No Mike as I’ve been warning the real humiliation will come when Israel announces a big arms deal selling to Russia by the end of Obama’s 2nd term. Then even the neocons will have to stick their heads out that the U.S. ally they thought the most indispensable doesn’t trust anyone in Washington anymore and with good reason.
Levada Center poll: 61% of Russians polled have a favorable view of Israel (after all that’s where some of their cousins may have gone). Try topping that anywhere in Western Europe, including the UK!
http://www.levada.ru/14-06-2012/otnoshenie-rossiyan-k-drugim-stranam
This is what some Israeli have warned about years ago: if the US government throwns Israel under the bus, they will use their advanced military technology to bargain with China and Russia.

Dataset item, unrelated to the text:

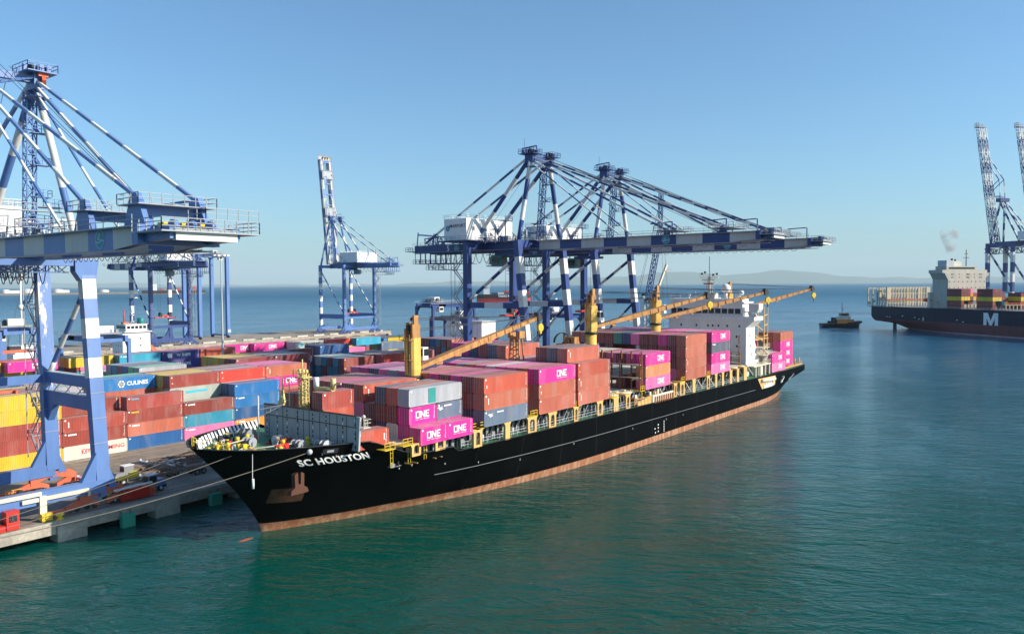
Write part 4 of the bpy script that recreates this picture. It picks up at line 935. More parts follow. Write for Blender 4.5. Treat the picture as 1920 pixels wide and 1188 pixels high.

Israel cannot afford to be picky but we know that. The choice will have been ours. Given Obama´s anti-Western obsession, he would consider it a win.
Did I not get a memo?
Wasn’t the fact that the sweaty, hierarchical, patriarchal, industrial era had been swept off the national table, to be replaced by a Correct Knowledge-and-Service economy … wasn’t that all the primary achievement of the past 40 years of ‘liberal’ political impositions?
Nixon (for whom I hold no brief) warned on July 5, 1971 that the past 25 years (1945-1970) had been a great run and a lot of fun, but it was over now and we had to get ready for a world where we would have to work well with others (as the old grade-school report cards used to put it). Instead, the elites dumped Nixon and awarded themselves 40 Biblical years of more fun – and now, apparently, they “cawn’t think why” things have gone so wrong, and they very much would rather we don’t ask any embarassing questions either.